Sachsens Innenminister fordert Leistungskürzungen

Zudem fordert der sächsische Innenminister, die Ausreisen von dazu Verpflichteten mit Leistungskürzungen und einer Umkehr der Nachweispflicht zu forcieren: „Wer kein Bleiberecht in Deutschland hat, soll auch keinen Anspruch auf Leistungen mehr haben.“ Könne jemand unverschuldet vorübergehend nicht ausreisen, solle er Leistungen erst auf Antrag und mit entsprechenden Nachweisen bekommen.
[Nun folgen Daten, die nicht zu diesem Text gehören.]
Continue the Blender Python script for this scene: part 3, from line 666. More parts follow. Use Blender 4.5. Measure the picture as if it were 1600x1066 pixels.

Grundsätzliche Kritik an der Abschiebe-Praktik übt die Linken-Politikerin Ulla Jelpke: „Auch wenn in der Öffentlichkeit oft der falsche Eindruck erweckt wurde, die meisten Geflüchteten seien nicht schutzbedürftig und müssten wieder abgeschoben werden – die Realität sieht anders aus.“ Zwar habe die Bundeskanzlerin 2017 zum Jahr der Abschiebungen erkoren.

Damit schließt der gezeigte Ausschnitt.